• WHAT IS NEEDED: Your task is to reproduce word for word the lines running from the line containing "The Blender Python" to the line containing "childof(t, m.build('shade', M['dark']))", inclusive. Nothing else belongs in the answer.

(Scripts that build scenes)

☆ ☆ ☆ ☆ ☆ ☆ ☆

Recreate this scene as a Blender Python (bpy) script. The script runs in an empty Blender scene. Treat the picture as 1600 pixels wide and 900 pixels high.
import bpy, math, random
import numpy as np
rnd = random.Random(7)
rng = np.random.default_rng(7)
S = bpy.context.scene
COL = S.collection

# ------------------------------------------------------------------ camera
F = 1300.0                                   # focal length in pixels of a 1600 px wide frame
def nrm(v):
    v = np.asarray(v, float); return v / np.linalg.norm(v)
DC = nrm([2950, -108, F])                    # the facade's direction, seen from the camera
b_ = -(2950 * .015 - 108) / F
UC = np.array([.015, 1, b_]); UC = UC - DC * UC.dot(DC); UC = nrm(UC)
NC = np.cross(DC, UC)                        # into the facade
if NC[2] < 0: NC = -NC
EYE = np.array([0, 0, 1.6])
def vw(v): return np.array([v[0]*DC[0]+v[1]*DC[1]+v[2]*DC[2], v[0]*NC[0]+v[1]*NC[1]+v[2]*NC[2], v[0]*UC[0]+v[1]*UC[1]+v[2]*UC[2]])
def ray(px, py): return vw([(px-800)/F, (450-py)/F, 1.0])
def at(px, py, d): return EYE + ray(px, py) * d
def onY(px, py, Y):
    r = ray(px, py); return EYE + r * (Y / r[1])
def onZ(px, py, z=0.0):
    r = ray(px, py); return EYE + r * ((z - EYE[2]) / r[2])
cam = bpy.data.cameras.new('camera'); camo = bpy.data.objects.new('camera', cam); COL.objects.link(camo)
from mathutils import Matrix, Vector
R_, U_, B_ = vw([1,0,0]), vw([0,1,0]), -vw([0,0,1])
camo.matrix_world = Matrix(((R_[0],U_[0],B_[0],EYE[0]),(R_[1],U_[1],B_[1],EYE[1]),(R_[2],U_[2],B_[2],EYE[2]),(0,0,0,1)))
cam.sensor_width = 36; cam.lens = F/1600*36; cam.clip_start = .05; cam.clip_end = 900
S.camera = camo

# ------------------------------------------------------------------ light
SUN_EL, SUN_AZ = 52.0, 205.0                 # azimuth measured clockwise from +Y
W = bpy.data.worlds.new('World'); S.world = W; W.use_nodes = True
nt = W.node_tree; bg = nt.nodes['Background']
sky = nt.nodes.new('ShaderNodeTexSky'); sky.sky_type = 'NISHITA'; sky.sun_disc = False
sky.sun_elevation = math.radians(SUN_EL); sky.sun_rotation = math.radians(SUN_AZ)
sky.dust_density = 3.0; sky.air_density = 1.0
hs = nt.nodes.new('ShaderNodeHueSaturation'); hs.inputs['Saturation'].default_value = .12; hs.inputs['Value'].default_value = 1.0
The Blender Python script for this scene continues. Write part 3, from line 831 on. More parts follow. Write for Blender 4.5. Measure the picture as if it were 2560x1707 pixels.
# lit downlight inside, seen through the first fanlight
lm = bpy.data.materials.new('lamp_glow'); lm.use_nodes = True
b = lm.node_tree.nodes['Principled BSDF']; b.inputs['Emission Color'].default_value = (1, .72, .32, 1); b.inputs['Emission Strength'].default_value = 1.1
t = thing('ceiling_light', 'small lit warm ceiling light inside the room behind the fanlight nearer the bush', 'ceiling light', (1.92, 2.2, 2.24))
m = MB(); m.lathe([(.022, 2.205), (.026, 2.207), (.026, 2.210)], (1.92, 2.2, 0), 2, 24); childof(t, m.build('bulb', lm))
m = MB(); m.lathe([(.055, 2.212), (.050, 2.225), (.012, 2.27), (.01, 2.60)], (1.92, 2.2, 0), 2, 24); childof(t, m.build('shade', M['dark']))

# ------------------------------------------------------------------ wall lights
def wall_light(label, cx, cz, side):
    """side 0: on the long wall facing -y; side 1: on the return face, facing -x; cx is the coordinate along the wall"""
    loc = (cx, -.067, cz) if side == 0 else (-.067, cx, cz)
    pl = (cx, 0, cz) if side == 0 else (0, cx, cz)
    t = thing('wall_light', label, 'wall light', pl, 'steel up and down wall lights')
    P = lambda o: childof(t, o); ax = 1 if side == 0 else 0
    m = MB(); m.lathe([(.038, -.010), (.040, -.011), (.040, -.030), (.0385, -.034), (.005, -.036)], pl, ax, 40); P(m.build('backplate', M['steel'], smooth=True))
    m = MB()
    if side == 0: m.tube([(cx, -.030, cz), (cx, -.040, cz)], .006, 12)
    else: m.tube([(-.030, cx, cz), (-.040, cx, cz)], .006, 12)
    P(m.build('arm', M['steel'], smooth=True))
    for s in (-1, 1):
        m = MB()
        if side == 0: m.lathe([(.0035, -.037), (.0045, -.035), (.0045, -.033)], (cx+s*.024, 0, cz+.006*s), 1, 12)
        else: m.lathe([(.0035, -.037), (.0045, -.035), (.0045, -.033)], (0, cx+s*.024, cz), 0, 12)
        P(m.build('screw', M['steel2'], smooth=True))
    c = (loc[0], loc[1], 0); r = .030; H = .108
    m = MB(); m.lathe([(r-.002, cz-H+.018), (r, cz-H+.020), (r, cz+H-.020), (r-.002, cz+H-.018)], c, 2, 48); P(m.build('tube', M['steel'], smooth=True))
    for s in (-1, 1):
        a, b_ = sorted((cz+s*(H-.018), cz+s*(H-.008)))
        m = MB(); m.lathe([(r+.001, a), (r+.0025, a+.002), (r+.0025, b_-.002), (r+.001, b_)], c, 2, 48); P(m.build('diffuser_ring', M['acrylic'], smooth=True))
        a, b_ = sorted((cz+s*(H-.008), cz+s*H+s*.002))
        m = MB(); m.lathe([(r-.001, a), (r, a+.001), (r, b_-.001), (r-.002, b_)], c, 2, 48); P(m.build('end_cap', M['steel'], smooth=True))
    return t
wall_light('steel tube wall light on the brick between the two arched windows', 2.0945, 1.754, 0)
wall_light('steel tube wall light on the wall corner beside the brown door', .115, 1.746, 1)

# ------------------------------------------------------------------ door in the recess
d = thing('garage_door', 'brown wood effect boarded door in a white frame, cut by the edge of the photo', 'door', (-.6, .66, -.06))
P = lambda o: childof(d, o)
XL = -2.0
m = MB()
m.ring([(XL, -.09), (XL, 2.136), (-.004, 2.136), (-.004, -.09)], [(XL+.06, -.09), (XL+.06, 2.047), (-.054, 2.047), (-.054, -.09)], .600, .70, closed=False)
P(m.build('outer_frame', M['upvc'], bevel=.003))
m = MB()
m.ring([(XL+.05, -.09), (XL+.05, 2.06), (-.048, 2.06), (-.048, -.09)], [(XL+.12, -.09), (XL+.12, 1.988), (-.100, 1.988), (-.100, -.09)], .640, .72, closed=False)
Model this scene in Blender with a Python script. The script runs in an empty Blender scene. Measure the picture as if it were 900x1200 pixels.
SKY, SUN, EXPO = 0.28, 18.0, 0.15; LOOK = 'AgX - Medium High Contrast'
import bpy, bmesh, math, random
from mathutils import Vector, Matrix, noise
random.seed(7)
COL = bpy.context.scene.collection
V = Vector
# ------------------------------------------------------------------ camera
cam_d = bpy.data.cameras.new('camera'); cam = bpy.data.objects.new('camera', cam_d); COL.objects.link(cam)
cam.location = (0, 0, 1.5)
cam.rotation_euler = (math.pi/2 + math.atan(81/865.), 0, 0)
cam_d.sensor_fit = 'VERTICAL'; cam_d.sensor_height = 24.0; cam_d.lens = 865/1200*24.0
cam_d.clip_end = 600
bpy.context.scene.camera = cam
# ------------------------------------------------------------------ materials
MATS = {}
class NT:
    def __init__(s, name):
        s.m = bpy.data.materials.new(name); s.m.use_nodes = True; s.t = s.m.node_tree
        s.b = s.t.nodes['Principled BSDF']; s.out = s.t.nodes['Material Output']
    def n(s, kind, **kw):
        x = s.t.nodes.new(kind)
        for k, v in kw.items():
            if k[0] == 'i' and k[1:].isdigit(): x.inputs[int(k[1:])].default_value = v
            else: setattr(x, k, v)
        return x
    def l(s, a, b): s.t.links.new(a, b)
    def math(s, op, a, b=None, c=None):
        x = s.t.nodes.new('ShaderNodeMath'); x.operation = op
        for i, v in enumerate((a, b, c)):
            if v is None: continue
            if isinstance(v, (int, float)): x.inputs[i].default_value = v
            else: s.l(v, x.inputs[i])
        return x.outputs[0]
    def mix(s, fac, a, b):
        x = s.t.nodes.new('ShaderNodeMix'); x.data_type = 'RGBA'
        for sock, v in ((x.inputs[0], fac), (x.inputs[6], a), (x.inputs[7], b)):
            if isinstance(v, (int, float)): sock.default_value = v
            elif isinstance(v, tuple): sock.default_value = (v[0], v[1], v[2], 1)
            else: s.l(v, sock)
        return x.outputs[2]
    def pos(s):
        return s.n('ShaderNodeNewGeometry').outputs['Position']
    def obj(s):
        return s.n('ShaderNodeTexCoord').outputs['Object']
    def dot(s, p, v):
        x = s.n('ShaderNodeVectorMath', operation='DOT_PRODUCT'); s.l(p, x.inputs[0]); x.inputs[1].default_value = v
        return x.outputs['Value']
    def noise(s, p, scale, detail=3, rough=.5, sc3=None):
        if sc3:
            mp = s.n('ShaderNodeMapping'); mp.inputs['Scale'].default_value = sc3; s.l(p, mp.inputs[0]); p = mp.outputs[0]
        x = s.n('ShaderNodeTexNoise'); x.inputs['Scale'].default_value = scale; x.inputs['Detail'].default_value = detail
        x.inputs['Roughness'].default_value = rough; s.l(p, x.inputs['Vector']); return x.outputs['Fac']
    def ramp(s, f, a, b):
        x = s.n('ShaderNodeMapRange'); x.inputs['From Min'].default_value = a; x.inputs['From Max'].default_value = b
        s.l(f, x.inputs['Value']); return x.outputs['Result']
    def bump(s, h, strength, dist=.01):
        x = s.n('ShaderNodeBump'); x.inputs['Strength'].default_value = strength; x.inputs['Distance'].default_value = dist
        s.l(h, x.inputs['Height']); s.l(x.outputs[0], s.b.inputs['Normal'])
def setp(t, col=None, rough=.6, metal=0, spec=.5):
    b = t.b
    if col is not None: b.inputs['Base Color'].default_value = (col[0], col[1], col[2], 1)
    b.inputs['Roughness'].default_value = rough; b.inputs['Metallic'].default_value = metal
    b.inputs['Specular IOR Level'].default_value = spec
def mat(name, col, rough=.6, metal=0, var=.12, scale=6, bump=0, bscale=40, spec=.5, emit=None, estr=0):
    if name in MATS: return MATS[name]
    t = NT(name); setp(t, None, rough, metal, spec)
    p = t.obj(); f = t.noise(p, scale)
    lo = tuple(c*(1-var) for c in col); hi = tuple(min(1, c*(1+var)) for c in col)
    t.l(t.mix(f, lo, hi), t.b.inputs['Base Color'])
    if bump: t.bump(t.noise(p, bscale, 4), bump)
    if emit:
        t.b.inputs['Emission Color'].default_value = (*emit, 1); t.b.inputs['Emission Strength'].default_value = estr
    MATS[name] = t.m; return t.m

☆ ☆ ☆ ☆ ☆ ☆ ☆

• THE REPLY:
The Blender Python script for this scene continues. Write part 3, from line 831 on. More parts follow. Write for Blender 4.5. Measure the picture as if it were 2560x1707 pixels.
# lit downlight inside, seen through the first fanlight
lm = bpy.data.materials.new('lamp_glow'); lm.use_nodes = True
b = lm.node_tree.nodes['Principled BSDF']; b.inputs['Emission Color'].default_value = (1, .72, .32, 1); b.inputs['Emission Strength'].default_value = 1.1
t = thing('ceiling_light', 'small lit warm ceiling light inside the room behind the fanlight nearer the bush', 'ceiling light', (1.92, 2.2, 2.24))
m = MB(); m.lathe([(.022, 2.205), (.026, 2.207), (.026, 2.210)], (1.92, 2.2, 0), 2, 24); childof(t, m.build('bulb', lm))
m = MB(); m.lathe([(.055, 2.212), (.050, 2.225), (.012, 2.27), (.01, 2.60)], (1.92, 2.2, 0), 2, 24); childof(t, m.build('shade', M['dark']))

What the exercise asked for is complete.